Além disso, a discussão não se limita ao Brasil, podendo citar providências como o Digital Markets Act e o Digital Services Act, aprovados pela União Europeia, que enquadram empresas como Google, Meta e Apple na categoria de “gatekeepers” – uma espécie de agente responsável por filtrar o acesso a determinadas informações indesejadas –, impondo obrigações de interoperabilidade, transparência e não discriminação.
Nessa mesma linha, os Estados Unidos adotam ações antitruste em face de empresas como a Amazon e a Microsoft, sinalizando um incremento regulatório, reforçando um cenário em que a regulação digital deixa de ser tendência para se tornar realidade inevitável.
As consequências, no entanto, são distintas para cada ator econômico, vez que grandes companhias tendem a enfrentar custos adicionais de compliance e revisão de contratos, além da necessidade de maior transparência nos algoritmos.
Por outro lado, novos players, como startups, poderão encontrar mais espaço competitivo com a redução de barreiras artificiais de entrada, na medida em que os consumidores tendem a ganhar com a maior diversidade de serviços, preços menos distorcidos e proteção reforçada no uso de dados pessoais.
Ademais, não se pode ignorar os reflexos no campo penal, já que práticas de abuso de poder econômico, manipulação de dados ou imposição de cláusulas abusivas podem extrapolar o âmbito administrativo e alcançar a esfera criminal, com a aplicação rigorosa da Lei nº 8.137/90, que tipifica crimes contra a ordem econômica, além da configuração de fraude e violação de sigilo em casos específicos de utilização de dados sensíveis.

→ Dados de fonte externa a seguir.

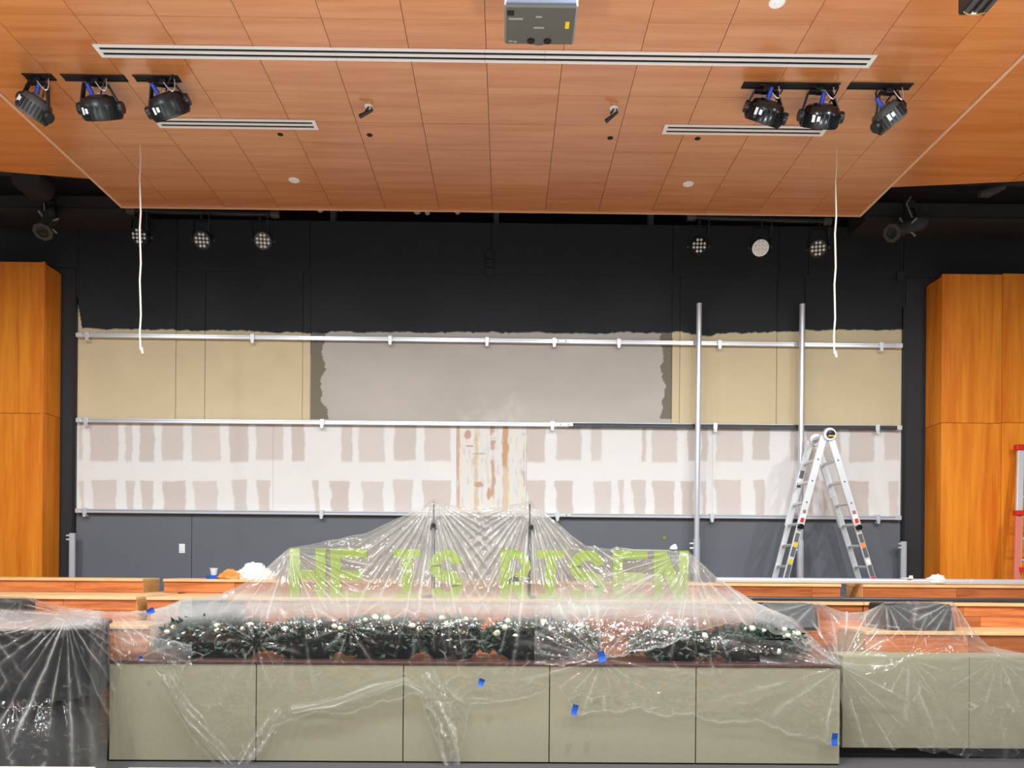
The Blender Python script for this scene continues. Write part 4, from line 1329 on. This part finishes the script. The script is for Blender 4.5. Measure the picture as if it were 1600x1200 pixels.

Contudo, em uma atmosfera de ascensão de impérios digitais, o maior desafio jurídico está em delimitar conceitos vagos como “plataforma dominante” ou “relevância sistêmica”, termos que podem gerar insegurança regulatória e estimular a judicialização, ocasionando o questionamento da constitucionalidade das novas obrigações impostas pelas recentes decisões da Suprema Corte brasileira.
Outrossim, as obrigações exigidas demandarão que o CADE amplie seus quadros técnicos para lidar com análises sofisticadas de algoritmos, inteligência artificial, big data e proteção de dados em um ambiente em constante transformação.
Diante disso, ignorar a questão significa perpetuar práticas que sufocam a concorrência, minam a inovação e fragilizam a proteção do consumidor.
A experiência internacional demonstra que uma regulação bem calibrada não destrói o setor tecnológico, mas o fortalece, oferecendo previsibilidade, estabilidade jurídica e atratividade a investimentos de longo prazo, reduzindo, assim, a dependência de soluções improvisadas que costumam gerar mais insegurança do que respostas efetivas.
Todavia, transformar riscos regulatórios em oportunidades estratégicas dependerá da capacidade das empresas de compreender o novo ambiente jurídico, inevitavelmente mais exigente, e da maturidade institucional do Estado em aplicar regras que sejam firmes, e não sufocantes.